Ferroelectricity driven by Y $d^0$-ness with re-hybridization in YMnO$_3$

Recently multiferroicity, in which magnetism and ferroelectricity co-exist, takes much attention due to its exotic magnetoelecric (ME) phenomena. Hexagonal $R$MnO$_3$ ($R$ = Ho, Er, Tm, Yb, Lu, Y, Sc) exhibits multiferroicity with high ferroelectric and low antiferromagnetic transition temperature ($T_E >$ 600K, $T_M\sim$ 90K). The hexagonal structure ($P6_3cm$) brings out soft mode phonons required for ferroelectricity, but its driving force has been puzzled. We investigated electronic structure of hexagonal multiferroic YMnO$_3$ using the polarization dependent x-ray absorption spectroscopy (PXAS) at O $K$- and Mn $L_{2,3}$-edges. PXAS exhibits strong polarization dependence at both edges, reflecting anisotropic Mn 3$d$ orbital occupation.

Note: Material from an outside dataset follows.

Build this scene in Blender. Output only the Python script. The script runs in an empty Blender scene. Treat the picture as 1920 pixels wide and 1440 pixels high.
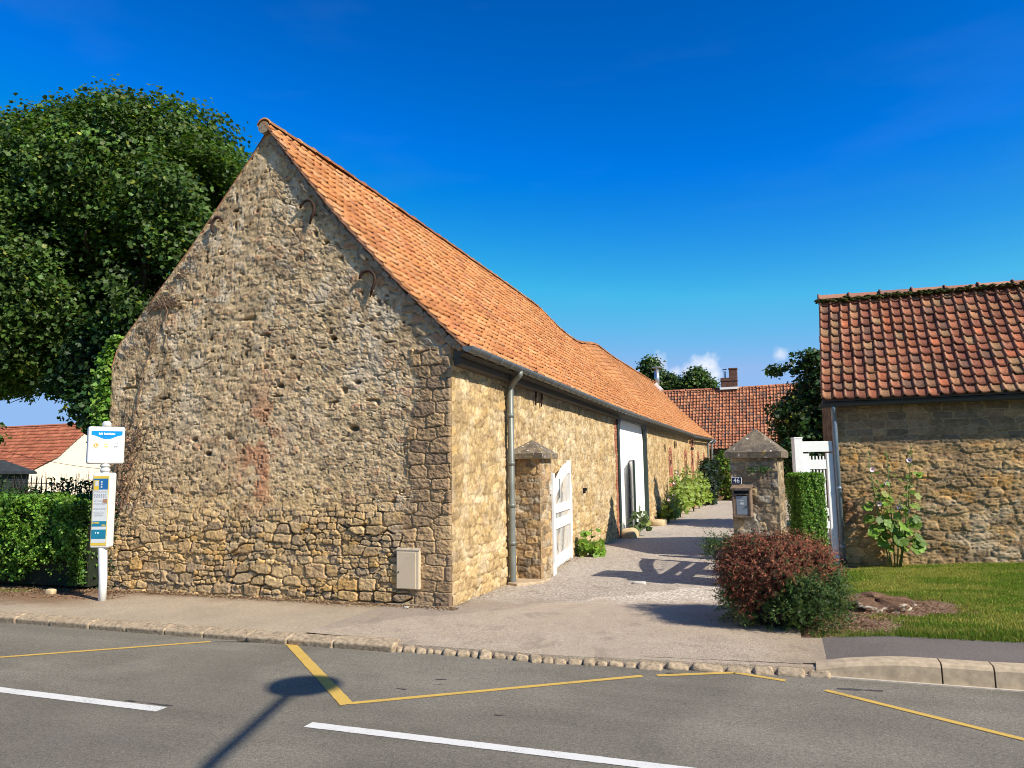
import bpy, math, random
import numpy as np
from mathutils import Vector, Matrix, Euler
D = bpy.data
scene = bpy.context.scene
COL = scene.collection
R = math.radians

# ---------------------------------------------------------------- camera
cam_d = D.cameras.new("camera"); cam = D.objects.new("camera", cam_d); COL.objects.link(cam)
cam_d.sensor_width = 36; cam_d.lens = 26.25; cam_d.clip_end = 3000; cam_d.clip_start = .05
fw = Vector((-0.34109454, 0.93254223, 0.11840397)); up = Vector((0.05378166, -0.1063919, 0.9928687)); rt = fw.cross(up)
M = Matrix((rt, up, -fw)).transposed().to_4x4(); M.translation = Vector((4.17, -9.04, 1.70))
cam.matrix_world = M
scene.camera = cam

# ---------------------------------------------------------------- sky, sun, exposure
SUNV = Vector((1, -.37, .86)).normalized()          # towards the sun
world = D.worlds.new("World"); scene.world = world; world.use_nodes = True
wn = world.node_tree.nodes; wl = world.node_tree.links; wn.clear()
wo = wn.new("ShaderNodeOutputWorld"); bg = wn.new("ShaderNodeBackground"); wl.new(bg.outputs[0], wo.inputs[0])
sky = wn.new("ShaderNodeTexSky"); sky.sky_type = 'NISHITA'; sky.sun_disc = False
sky.sun_elevation = math.asin(SUNV.z); sky.sun_rotation = math.atan2(SUNV.x, SUNV.y)
sky.air_density = 1.0; sky.dust_density = .35; sky.ozone_density = 4.0; sky.altitude = 100
gam = wn.new("ShaderNodeGamma"); gam.inputs[1].default_value = 1.75
wl.new(sky.outputs[0], gam.inputs[0])
hsv = wn.new("ShaderNodeHueSaturation"); hsv.inputs['Saturation'].default_value = 1.14; hsv.inputs['Value'].default_value = .54
wl.new(gam.outputs[0], hsv.inputs['Color'])
tc = wn.new("ShaderNodeTexCoord")
def wmath(op, a, b=None, clamp=False):
    n = wn.new("ShaderNodeMath"); n.operation = op; n.use_clamp = clamp
    for i, v in enumerate((a, b)):
        if v is None: continue
        if isinstance(v, (int, float)): n.inputs[i].default_value = v
        else: wl.new(v, n.inputs[i])
    return n.outputs[0]
nz = wn.new("ShaderNodeTexNoise"); nz.inputs['Scale'].default_value = 34; nz.inputs['Detail'].default_value = 8; nz.inputs['Roughness'].default_value = .6
wl.new(tc.outputs['Generated'], nz.inputs['Vector'])
dens = None
def dirof(px, py):
    v = fw*1400 + rt*(px-960) - up*(py-720); return v.normalized()
# small cumulus low over the roofs (directions in the sky, angular radius in degrees)
for (px, py, r_, w_) in ((1236,690,1.3,1), (1262,697,.8,.9), (1245,735,1.1,.9), (1322,684,1.25,1), (1295,705,1.1,.9), (1340,705,1.0,.7), (1462,664,.8,.5), (1450,672,.9,.35),
                         (128,660,1.1,.8), (112,690,.9,.6), (20,640,.9,.5), (1700,690,1.6,.8), (1850,700,1.4,.7), (600,770,2.2,.9)):
    dv = dirof(px, py)
    dp = wn.new("ShaderNodeVectorMath"); dp.operation = 'DISTANCE'; wl.new(tc.outputs['Generated'], dp.inputs[0]); dp.inputs[1].default_value = dv
    k = wmath('SUBTRACT', 1.0, wmath('DIVIDE', dp.outputs['Value'], R(r_)*1.15), True)
    k = wmath('MULTIPLY', k, w_)
    dens = k if dens is None else wmath('MAXIMUM', dens, k)
cl = wmath('MULTIPLY', wmath('SUBTRACT', wmath('ADD', dens, wmath('MULTIPLY', wmath('SUBTRACT', nz.outputs['Fac'], .5), 1.9)), .28, ), 1.5, True)
cl = wmath('MULTIPLY', cl, wmath('MULTIPLY', dens, 4.0, True), True)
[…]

Moreover, the O $K$-edge spectra show that Y $4d$ states are strongly hybridized with O $2p$ ones, resulting in large anomalies in Born effective charges on off-centering Y- and O-ions. These results manifest that the Y $d^0$-ness with re-hybridization is the driving force for the ferroelectricity, and suggest a new approach to understand the multiferroicity in the hexagonal manganites.